* A warm welcome to the thousands of new subscribers who have joined us the past few weeks! If you’re a paid supporter, watch for info on an “office hours” video call in April to answer questions and have a travel chat.
An Oscar-winning Travel Movie
There were plenty of surprises at the Academy Awards, but A Real Pain from Jesse Eisenberg had already pulled in BAFTA and Critic’s Choice trophies before Kieran Calkin got the Oscar for Best Supporting Actor. On the surface, it’s a story about two cousins going on an organized Jewish remembrance tour of Poland and we travel along with them. Of course the real story is the family history and personality dynamic between the two characters and how it plays out with the guide and other group participants. I watched it on a Delta flight and highly recommend it, streaming available on Prime and Hulu according to IMDB.

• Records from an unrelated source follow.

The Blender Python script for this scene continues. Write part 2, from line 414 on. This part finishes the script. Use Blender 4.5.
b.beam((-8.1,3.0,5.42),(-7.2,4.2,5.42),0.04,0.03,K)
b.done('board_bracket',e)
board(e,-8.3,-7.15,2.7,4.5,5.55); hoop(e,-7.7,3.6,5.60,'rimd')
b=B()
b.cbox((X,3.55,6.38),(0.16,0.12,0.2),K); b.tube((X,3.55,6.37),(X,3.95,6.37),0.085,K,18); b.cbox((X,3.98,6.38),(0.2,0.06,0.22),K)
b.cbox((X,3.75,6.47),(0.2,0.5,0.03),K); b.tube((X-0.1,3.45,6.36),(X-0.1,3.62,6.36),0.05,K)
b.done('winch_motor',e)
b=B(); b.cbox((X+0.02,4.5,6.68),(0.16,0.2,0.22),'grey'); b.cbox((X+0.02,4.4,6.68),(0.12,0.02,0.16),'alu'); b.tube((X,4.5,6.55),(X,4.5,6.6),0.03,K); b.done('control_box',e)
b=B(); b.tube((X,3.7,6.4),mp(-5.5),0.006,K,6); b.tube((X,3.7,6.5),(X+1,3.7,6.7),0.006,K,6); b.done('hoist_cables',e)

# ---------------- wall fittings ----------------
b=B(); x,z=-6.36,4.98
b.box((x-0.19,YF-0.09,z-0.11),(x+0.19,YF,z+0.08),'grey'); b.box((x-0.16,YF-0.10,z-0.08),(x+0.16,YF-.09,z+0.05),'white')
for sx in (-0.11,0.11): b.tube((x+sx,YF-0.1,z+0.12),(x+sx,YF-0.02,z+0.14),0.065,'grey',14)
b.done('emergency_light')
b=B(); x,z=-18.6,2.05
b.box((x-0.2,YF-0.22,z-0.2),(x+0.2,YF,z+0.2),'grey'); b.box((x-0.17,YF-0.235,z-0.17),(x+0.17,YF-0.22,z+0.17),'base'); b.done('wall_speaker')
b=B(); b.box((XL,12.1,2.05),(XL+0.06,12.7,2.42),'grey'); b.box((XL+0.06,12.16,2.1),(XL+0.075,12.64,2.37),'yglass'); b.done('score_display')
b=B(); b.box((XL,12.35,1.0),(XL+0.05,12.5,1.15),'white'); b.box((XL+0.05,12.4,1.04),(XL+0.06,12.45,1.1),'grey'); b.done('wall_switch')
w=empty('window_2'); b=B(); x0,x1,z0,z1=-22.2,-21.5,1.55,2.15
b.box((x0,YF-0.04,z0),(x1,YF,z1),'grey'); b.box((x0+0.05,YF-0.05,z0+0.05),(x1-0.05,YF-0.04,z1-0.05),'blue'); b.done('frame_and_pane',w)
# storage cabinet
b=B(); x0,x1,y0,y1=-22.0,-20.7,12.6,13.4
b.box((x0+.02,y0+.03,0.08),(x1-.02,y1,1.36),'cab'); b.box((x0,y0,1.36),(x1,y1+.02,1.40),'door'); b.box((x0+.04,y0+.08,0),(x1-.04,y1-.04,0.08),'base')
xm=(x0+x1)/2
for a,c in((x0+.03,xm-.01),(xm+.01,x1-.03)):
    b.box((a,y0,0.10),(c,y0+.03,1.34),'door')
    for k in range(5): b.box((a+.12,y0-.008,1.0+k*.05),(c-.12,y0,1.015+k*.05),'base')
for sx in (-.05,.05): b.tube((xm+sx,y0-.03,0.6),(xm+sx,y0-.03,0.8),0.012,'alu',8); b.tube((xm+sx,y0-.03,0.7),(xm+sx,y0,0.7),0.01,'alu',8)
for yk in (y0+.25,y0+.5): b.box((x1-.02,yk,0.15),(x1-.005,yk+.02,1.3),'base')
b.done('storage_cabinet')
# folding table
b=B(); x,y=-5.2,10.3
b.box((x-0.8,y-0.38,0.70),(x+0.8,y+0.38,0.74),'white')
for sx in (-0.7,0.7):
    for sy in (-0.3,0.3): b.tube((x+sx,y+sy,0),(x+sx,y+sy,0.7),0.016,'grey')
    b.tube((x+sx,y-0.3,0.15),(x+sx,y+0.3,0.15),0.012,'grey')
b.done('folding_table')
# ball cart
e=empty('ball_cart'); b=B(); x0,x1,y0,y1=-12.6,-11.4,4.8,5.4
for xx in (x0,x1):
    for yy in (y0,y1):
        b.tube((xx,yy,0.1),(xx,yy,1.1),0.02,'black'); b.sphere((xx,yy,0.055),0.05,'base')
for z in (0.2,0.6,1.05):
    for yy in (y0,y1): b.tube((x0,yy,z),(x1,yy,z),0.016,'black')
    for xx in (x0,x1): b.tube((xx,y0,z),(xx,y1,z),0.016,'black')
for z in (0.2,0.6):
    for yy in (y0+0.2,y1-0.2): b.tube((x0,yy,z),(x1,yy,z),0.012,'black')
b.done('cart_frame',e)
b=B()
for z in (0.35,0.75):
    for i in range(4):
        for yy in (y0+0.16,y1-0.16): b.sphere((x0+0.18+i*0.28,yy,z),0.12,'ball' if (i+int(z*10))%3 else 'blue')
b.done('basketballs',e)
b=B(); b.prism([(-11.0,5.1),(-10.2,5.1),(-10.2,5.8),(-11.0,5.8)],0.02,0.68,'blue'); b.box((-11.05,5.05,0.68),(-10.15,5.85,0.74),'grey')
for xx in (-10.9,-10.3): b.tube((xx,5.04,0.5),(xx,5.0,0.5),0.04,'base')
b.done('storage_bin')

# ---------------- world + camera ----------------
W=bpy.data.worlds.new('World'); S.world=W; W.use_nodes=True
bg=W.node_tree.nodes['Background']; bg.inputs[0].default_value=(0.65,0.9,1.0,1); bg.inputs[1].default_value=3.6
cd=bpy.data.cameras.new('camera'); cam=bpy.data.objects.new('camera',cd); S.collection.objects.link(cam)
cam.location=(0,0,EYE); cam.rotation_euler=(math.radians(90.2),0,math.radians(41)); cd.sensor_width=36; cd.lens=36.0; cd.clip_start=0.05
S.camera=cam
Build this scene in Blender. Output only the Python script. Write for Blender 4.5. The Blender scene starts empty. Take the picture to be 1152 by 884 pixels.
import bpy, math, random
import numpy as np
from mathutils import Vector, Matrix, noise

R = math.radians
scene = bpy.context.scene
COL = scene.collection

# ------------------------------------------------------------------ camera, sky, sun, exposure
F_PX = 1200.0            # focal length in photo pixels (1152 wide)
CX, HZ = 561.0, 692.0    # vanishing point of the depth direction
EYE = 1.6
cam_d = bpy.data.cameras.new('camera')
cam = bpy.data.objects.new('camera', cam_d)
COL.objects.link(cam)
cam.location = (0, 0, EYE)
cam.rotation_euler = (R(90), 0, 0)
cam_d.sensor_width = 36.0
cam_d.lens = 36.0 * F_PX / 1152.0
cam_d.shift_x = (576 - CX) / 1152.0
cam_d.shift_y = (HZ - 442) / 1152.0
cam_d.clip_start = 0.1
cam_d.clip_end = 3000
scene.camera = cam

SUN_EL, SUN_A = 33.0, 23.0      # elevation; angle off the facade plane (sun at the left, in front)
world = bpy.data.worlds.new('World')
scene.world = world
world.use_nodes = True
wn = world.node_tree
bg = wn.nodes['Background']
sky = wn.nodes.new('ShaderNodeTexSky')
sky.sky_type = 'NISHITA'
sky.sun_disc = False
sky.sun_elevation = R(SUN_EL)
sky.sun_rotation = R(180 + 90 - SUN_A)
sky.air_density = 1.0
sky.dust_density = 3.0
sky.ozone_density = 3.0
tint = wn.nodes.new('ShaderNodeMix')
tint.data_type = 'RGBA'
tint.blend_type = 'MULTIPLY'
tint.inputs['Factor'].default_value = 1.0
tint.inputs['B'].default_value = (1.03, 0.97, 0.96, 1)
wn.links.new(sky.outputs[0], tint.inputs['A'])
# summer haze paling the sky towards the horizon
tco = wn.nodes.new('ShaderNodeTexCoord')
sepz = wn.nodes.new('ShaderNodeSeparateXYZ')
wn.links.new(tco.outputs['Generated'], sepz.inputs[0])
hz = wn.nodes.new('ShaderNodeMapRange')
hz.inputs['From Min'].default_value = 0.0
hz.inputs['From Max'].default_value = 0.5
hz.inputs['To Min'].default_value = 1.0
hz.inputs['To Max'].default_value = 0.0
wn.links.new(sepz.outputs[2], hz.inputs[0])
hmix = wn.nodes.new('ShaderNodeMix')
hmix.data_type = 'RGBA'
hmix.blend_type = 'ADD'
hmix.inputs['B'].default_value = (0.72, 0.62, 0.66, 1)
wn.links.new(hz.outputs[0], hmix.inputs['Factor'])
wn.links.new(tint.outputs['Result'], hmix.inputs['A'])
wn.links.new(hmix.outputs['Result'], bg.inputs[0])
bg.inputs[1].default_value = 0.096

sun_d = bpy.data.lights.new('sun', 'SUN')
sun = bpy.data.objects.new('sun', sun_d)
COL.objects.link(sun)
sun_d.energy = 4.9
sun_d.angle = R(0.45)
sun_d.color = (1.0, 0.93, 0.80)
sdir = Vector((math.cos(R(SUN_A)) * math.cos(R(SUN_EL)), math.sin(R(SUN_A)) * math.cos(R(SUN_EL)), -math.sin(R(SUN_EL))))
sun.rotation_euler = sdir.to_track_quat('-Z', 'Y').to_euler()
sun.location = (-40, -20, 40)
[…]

Apply and Pay an Extra $12.50 to Visit the UK
Our co-founder Kevin Kelly reminded me that the Electronic Travel Authorization to visit the UK is in place already for non-EU citizens since he had to apply for one recently. Since the UK is no longer in the EU, European visitors will soon have to cough up extra money too: 10 British pounds, as of April 8. Despite this process feeling just like getting a visa, the government insists that “An ETA is not a visa, it is a digital permission to travel.” This seems like a minor semantic difference when “it is still recommended to allow up to 3 working days.”

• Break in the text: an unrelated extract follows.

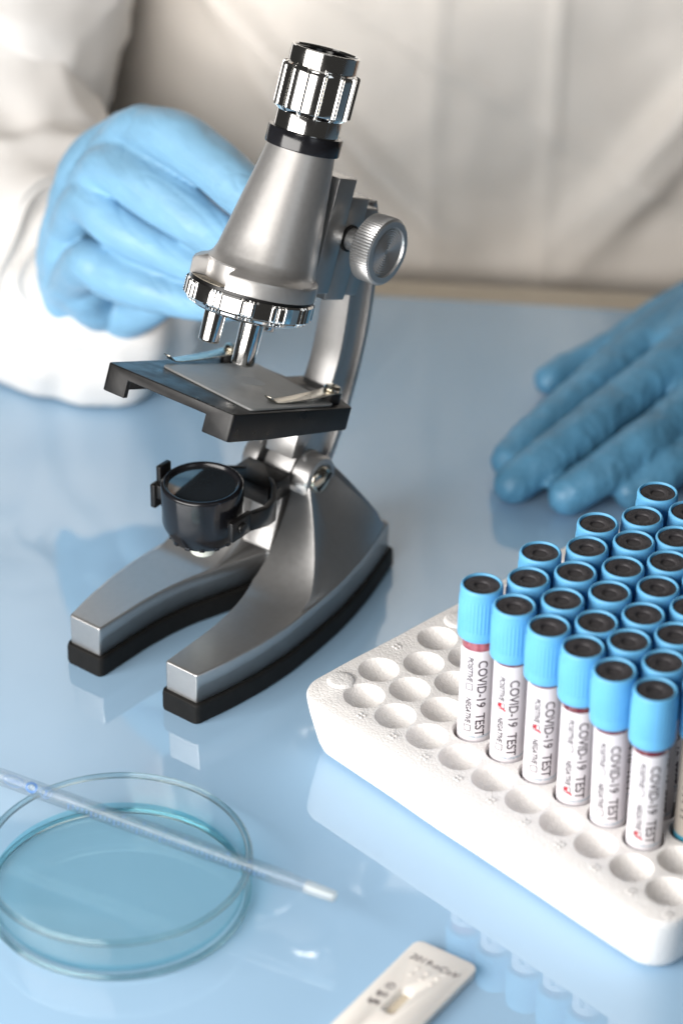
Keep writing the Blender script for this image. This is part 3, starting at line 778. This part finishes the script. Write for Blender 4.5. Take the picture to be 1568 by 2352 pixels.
def oval(cx, cy, rx, ry, t=.22, n=28):
    vs, fs = [], []
    for i in range(n):
        a = 2 * math.pi * i / n; vs += [(cx + rx * math.cos(a), cy + ry * math.sin(a), 0), (cx + (rx - t) * math.cos(a), cy + (ry - t) * math.sin(a), 0)]
    for i in range(n): fs.append((2 * i, 2 * ((i + 1) % n), 2 * ((i + 1) % n) + 1, 2 * i + 1))
    return vs, fs
vs, fs = oval(0, 0, 4.4, 2.2); pprint(mb, vs, fs, 8, 0)
vs, fs = text_geo('STERILE', 1.7, 'CENTER'); pprint(mb, vs, fs, 8, .0)
vs, fs = oval(0, 0, 2.6, 2.2, .9); pprint(mb, vs, fs, 16, 0)
vs, fs = oval(0, 0, 2.5, 2.2, .25); pprint(mb, vs, fs, 22.5, 0)
vs, fs = text_geo('2', 3.0, 'CENTER', bold=.08); pprint(mb, vs, fs, 22.5, .0)
mb.build('graduation_print', M['print_blue'], pipette)

# ------------------------------------------------------------ rapid test cassette
KW = Vector((.83, -.56, 0)); KL = Vector((-.56, -.83, 0)); K0 = Vector((28.5, 844.5, 0))
ka = math.atan2(KW.y, KW.x)
kit = empty('test_cassette', K0, ka, 'ivory plastic rapid test cassette printed 2019-nCoV, cut off by the lower edge', 'test kit')
# local x = across, y = -(along)
rings = []
for z, ins in ((0.05, .9), (.6, .5), (1.4, .35), (1.45, .6), (1.6, .6), (1.65, .3), (3.4, .15), (4.1, .25), (4.5, .8)):
    rings.append([(x, y, z) for x, y in rrect(2.2 + ins, 29.0 - ins, -72 + ins, -.8 - ins, 3.6 - ins * .4, 8)])
mb = MB(); mb.loft(rings); kb = mb.build('shell', M['kit'], kit, sharp=40)
cut = MB()
def slot_rings(x, y0, y1, tabs): return [[(px, py, z) for px, py in rrect(x - a, x + a, y0 - b1, y1 + b2, min(a - .05, 2.0), 6)] for z, a, b1, b2 in tabs]
cut.loft(slot_rings(15.2, -39.5, -27.5, [(2.4, 1.5, .0, .0), (3.4, 1.9, .4, .6), (4.6, 3.2, 1.6, 2.6), (5.2, 3.3, 1.7, 2.8)]))
cut.loft([[(15 + r_ * math.cos(2 * math.pi * i / 32), -56 + r_ * 1.35 * math.sin(2 * math.pi * i / 32), z) for i in range(32)] for z, r_ in ((2.6, 1.8), (3.4, 2.4), (4.6, 4.2), (5.2, 4.4))])
co = cut.build('cutter', M['kit'], kit)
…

Wi-Fi on the Big 3 U.S. Airlines
I had surprisingly good free Wi-Fi on my most recent U.S. flights from Delta and United. On Delta I just needed to log in with my loyalty account info, on United with my T-Mobile info. One of these days American Airlines will join them, but right now they’re just trying it on three routes. “The airline emphasized that the free WiFi is only in the testing phase right now and did not say when or if it will expand the complimentary service to wider parts of its network.” Meanwhile, a flight of theirs got delayed for hours last month when a passenger named their phone’s WiFi hotspot “I have a bomb.”
Searches Without AI
It’s no secret that Google’s search results have deteriorated badly the past couple of years, partly because of advancing their own ad interests above everything and partly due to favoring AI results over researched articles from real experts. You’ll get a lot less of both from making Duck Duck Go your default search engine (with less invasive tracking too), but if you want more human results from Google or Bing, you can put “-AI” at the end of your query—a shortcut for “minus artificial intelligence.” Apparently swearing in your query works too, though I haven’t tested that.